_Work to do_: Write out the whole listing, matching it exactly.
◆ ◆ ◆ ◆ ◆ ◆ ◆
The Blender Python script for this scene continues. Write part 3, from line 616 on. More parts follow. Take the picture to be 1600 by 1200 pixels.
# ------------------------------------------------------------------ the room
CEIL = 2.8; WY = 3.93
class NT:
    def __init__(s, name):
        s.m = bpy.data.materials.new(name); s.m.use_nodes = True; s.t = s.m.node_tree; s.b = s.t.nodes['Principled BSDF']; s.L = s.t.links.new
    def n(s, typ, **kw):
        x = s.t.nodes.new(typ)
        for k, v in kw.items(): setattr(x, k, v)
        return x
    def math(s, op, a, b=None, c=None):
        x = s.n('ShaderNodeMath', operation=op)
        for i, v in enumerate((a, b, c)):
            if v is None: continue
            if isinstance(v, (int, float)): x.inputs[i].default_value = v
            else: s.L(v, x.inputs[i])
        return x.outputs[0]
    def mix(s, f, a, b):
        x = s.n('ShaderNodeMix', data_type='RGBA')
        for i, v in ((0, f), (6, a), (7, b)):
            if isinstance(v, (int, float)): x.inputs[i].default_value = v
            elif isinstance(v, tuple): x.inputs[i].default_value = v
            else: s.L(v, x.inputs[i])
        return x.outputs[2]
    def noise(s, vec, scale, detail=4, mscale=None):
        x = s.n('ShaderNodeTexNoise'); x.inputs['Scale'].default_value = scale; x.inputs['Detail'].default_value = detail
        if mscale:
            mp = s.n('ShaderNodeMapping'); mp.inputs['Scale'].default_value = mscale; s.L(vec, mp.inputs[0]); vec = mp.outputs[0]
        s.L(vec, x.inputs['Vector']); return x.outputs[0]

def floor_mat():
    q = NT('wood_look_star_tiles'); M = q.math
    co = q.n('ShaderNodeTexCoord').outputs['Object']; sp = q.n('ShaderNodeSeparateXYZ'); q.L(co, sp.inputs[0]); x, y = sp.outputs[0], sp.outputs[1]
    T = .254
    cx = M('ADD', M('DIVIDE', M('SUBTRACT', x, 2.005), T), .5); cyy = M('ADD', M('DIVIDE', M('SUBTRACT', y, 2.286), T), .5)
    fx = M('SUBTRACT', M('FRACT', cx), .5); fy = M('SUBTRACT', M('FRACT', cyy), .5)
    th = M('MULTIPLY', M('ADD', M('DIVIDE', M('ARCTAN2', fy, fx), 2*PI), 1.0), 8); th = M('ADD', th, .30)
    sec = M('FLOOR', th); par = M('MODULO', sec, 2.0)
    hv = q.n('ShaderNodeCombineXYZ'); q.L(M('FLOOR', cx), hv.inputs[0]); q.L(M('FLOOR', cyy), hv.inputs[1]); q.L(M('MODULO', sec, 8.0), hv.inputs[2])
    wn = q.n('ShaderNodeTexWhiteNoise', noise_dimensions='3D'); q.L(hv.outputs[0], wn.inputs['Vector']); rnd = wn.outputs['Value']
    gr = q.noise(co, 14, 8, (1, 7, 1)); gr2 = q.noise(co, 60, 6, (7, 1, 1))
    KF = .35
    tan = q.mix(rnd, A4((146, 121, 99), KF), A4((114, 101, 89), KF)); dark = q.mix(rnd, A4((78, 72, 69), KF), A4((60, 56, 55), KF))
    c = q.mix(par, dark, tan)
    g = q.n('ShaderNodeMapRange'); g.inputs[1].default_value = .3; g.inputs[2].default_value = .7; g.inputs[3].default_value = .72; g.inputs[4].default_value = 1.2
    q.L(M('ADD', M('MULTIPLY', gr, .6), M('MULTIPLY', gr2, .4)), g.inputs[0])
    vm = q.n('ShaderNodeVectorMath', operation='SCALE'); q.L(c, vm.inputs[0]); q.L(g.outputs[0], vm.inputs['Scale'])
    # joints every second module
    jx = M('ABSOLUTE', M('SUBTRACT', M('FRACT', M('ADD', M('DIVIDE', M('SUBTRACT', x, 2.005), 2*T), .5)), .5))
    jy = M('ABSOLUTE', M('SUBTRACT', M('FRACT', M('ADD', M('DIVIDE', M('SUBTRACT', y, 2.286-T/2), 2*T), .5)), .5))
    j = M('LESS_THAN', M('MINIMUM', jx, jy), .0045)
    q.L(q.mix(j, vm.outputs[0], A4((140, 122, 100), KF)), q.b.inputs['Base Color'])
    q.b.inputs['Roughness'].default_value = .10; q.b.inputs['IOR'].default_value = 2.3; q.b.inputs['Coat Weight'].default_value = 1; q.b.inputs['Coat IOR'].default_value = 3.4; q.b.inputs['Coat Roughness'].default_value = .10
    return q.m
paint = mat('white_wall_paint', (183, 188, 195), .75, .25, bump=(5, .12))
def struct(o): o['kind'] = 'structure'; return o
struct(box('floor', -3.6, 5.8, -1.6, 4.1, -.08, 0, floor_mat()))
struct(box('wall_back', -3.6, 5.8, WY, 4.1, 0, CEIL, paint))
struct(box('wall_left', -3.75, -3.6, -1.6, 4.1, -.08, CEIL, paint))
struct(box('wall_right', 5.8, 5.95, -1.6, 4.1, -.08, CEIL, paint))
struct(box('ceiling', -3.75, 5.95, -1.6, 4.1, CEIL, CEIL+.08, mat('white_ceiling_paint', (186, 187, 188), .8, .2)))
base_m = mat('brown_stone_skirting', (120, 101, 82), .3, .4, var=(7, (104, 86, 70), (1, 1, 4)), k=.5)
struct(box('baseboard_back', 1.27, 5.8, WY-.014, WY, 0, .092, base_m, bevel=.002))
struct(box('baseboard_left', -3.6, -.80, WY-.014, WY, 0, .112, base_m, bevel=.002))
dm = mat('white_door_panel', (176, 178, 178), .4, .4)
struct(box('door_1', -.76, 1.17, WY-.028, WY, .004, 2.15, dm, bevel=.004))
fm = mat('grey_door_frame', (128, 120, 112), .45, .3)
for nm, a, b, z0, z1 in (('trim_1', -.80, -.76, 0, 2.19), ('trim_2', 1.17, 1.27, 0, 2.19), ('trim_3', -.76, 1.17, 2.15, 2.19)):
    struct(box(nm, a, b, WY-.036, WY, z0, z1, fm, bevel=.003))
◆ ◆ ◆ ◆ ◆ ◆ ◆
_Full output_:
The Blender Python script for this scene continues. Write part 3, from line 616 on. More parts follow. Take the picture to be 1600 by 1200 pixels.
# ------------------------------------------------------------------ the room
CEIL = 2.8; WY = 3.93
class NT:
    def __init__(s, name):
        s.m = bpy.data.materials.new(name); s.m.use_nodes = True; s.t = s.m.node_tree; s.b = s.t.nodes['Principled BSDF']; s.L = s.t.links.new
    def n(s, typ, **kw):
        x = s.t.nodes.new(typ)
        for k, v in kw.items(): setattr(x, k, v)
        return x
    def math(s, op, a, b=None, c=None):
        x = s.n('ShaderNodeMath', operation=op)
        for i, v in enumerate((a, b, c)):
            if v is None: continue
            if isinstance(v, (int, float)): x.inputs[i].default_value = v
            else: s.L(v, x.inputs[i])
        return x.outputs[0]
    def mix(s, f, a, b):
        x = s.n('ShaderNodeMix', data_type='RGBA')
        for i, v in ((0, f), (6, a), (7, b)):
            if isinstance(v, (int, float)): x.inputs[i].default_value = v
            elif isinstance(v, tuple): x.inputs[i].default_value = v
            else: s.L(v, x.inputs[i])
        return x.outputs[2]
    def noise(s, vec, scale, detail=4, mscale=None):
        x = s.n('ShaderNodeTexNoise'); x.inputs['Scale'].default_value = scale; x.inputs['Detail'].default_value = detail
        if mscale:
            mp = s.n('ShaderNodeMapping'); mp.inputs['Scale'].default_value = mscale; s.L(vec, mp.inputs[0]); vec = mp.outputs[0]
        s.L(vec, x.inputs['Vector']); return x.outputs[0]

def floor_mat():
    q = NT('wood_look_star_tiles'); M = q.math
    co = q.n('ShaderNodeTexCoord').outputs['Object']; sp = q.n('ShaderNodeSeparateXYZ'); q.L(co, sp.inputs[0]); x, y = sp.outputs[0], sp.outputs[1]
    T = .254
    cx = M('ADD', M('DIVIDE', M('SUBTRACT', x, 2.005), T), .5); cyy = M('ADD', M('DIVIDE', M('SUBTRACT', y, 2.286), T), .5)
    fx = M('SUBTRACT', M('FRACT', cx), .5); fy = M('SUBTRACT', M('FRACT', cyy), .5)
    th = M('MULTIPLY', M('ADD', M('DIVIDE', M('ARCTAN2', fy, fx), 2*PI), 1.0), 8); th = M('ADD', th, .30)
    sec = M('FLOOR', th); par = M('MODULO', sec, 2.0)
    hv = q.n('ShaderNodeCombineXYZ'); q.L(M('FLOOR', cx), hv.inputs[0]); q.L(M('FLOOR', cyy), hv.inputs[1]); q.L(M('MODULO', sec, 8.0), hv.inputs[2])
    wn = q.n('ShaderNodeTexWhiteNoise', noise_dimensions='3D'); q.L(hv.outputs[0], wn.inputs['Vector']); rnd = wn.outputs['Value']
    gr = q.noise(co, 14, 8, (1, 7, 1)); gr2 = q.noise(co, 60, 6, (7, 1, 1))
    KF = .35
    tan = q.mix(rnd, A4((146, 121, 99), KF), A4((114, 101, 89), KF)); dark = q.mix(rnd, A4((78, 72, 69), KF), A4((60, 56, 55), KF))
    c = q.mix(par, dark, tan)
    g = q.n('ShaderNodeMapRange'); g.inputs[1].default_value = .3; g.inputs[2].default_value = .7; g.inputs[3].default_value = .72; g.inputs[4].default_value = 1.2
    q.L(M('ADD', M('MULTIPLY', gr, .6), M('MULTIPLY', gr2, .4)), g.inputs[0])
    vm = q.n('ShaderNodeVectorMath', operation='SCALE'); q.L(c, vm.inputs[0]); q.L(g.outputs[0], vm.inputs['Scale'])
    # joints every second module
    jx = M('ABSOLUTE', M('SUBTRACT', M('FRACT', M('ADD', M('DIVIDE', M('SUBTRACT', x, 2.005), 2*T), .5)), .5))
    jy = M('ABSOLUTE', M('SUBTRACT', M('FRACT', M('ADD', M('DIVIDE', M('SUBTRACT', y, 2.286-T/2), 2*T), .5)), .5))
    j = M('LESS_THAN', M('MINIMUM', jx, jy), .0045)
    q.L(q.mix(j, vm.outputs[0], A4((140, 122, 100), KF)), q.b.inputs['Base Color'])
    q.b.inputs['Roughness'].default_value = .10; q.b.inputs['IOR'].default_value = 2.3; q.b.inputs['Coat Weight'].default_value = 1; q.b.inputs['Coat IOR'].default_value = 3.4; q.b.inputs['Coat Roughness'].default_value = .10
    return q.m
paint = mat('white_wall_paint', (183, 188, 195), .75, .25, bump=(5, .12))
def struct(o): o['kind'] = 'structure'; return o
struct(box('floor', -3.6, 5.8, -1.6, 4.1, -.08, 0, floor_mat()))
struct(box('wall_back', -3.6, 5.8, WY, 4.1, 0, CEIL, paint))
struct(box('wall_left', -3.75, -3.6, -1.6, 4.1, -.08, CEIL, paint))
struct(box('wall_right', 5.8, 5.95, -1.6, 4.1, -.08, CEIL, paint))
struct(box('ceiling', -3.75, 5.95, -1.6, 4.1, CEIL, CEIL+.08, mat('white_ceiling_paint', (186, 187, 188), .8, .2)))
base_m = mat('brown_stone_skirting', (120, 101, 82), .3, .4, var=(7, (104, 86, 70), (1, 1, 4)), k=.5)
struct(box('baseboard_back', 1.27, 5.8, WY-.014, WY, 0, .092, base_m, bevel=.002))
struct(box('baseboard_left', -3.6, -.80, WY-.014, WY, 0, .112, base_m, bevel=.002))
dm = mat('white_door_panel', (176, 178, 178), .4, .4)
struct(box('door_1', -.76, 1.17, WY-.028, WY, .004, 2.15, dm, bevel=.004))
fm = mat('grey_door_frame', (128, 120, 112), .45, .3)
for nm, a, b, z0, z1 in (('trim_1', -.80, -.76, 0, 2.19), ('trim_2', 1.17, 1.27, 0, 2.19), ('trim_3', -.76, 1.17, 2.15, 2.19)):
    struct(box(nm, a, b, WY-.036, WY, z0, z1, fm, bevel=.003))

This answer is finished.